» **DATA EXCERPT**
============================================================

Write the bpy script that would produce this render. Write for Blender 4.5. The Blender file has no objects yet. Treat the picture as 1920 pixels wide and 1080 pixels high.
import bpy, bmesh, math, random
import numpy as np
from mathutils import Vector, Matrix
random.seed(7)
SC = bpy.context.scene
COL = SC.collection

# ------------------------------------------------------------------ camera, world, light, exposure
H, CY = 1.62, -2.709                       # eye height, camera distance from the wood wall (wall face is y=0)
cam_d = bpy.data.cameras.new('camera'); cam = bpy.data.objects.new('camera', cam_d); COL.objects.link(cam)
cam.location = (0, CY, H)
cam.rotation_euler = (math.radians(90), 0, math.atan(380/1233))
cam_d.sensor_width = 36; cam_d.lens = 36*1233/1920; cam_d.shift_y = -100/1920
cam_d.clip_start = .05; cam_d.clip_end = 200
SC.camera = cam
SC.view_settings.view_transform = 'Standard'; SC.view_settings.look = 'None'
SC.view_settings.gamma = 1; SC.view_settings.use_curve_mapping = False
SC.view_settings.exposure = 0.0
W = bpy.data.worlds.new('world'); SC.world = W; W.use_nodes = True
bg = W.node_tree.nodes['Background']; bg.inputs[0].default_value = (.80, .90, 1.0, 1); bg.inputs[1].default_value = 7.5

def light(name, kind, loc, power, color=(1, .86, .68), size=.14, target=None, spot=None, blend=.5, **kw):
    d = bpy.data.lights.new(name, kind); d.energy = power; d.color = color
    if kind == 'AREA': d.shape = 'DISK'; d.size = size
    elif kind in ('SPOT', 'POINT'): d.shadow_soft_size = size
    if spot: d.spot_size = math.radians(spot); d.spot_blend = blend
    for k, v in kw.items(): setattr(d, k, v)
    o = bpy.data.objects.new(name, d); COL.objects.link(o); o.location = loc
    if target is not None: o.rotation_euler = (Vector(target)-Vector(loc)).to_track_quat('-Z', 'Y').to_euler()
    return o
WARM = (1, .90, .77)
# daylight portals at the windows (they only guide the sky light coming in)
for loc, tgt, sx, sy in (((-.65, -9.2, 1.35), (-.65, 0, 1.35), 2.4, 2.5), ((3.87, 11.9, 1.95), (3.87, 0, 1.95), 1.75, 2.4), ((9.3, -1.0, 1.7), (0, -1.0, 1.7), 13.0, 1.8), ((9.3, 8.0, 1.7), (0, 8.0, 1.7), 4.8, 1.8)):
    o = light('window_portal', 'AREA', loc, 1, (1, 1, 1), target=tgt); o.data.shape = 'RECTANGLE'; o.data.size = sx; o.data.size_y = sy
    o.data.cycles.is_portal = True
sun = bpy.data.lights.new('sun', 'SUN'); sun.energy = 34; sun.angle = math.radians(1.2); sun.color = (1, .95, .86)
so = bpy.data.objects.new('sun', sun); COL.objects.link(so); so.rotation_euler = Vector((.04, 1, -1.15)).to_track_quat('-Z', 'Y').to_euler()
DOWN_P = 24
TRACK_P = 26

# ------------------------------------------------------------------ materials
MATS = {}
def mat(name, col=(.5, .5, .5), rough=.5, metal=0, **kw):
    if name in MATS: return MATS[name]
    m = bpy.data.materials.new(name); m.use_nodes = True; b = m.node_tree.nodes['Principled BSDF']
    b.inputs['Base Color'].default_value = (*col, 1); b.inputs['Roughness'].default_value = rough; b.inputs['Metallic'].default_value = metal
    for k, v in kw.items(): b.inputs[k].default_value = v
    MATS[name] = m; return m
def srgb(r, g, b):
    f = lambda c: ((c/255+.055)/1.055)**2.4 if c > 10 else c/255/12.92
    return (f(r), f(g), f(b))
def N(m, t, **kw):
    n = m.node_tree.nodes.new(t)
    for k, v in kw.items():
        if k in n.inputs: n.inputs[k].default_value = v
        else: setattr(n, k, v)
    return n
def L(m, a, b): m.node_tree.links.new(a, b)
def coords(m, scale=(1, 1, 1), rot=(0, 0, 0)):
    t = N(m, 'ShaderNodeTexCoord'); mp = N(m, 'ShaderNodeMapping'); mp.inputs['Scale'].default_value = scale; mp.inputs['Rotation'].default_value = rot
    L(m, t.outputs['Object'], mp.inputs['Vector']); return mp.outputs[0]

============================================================

» **REQUIRED WORK**
Gather each line of the listing that holds the string "objects".

» **FINISHED ANSWER**
Write the bpy script that would produce this render. Write for Blender 4.5. The Blender file has no objects yet. Treat the picture as 1920 pixels wide and 1080 pixels high.
cam_d = bpy.data.cameras.new('camera'); cam = bpy.data.objects.new('camera', cam_d); COL.objects.link(cam)
    o = bpy.data.objects.new(name, d); COL.objects.link(o); o.location = loc
so = bpy.data.objects.new('sun', sun); COL.objects.link(so); so.rotation_euler = Vector((.04, 1, -1.15)).to_track_quat('-Z', 'Y').to_euler()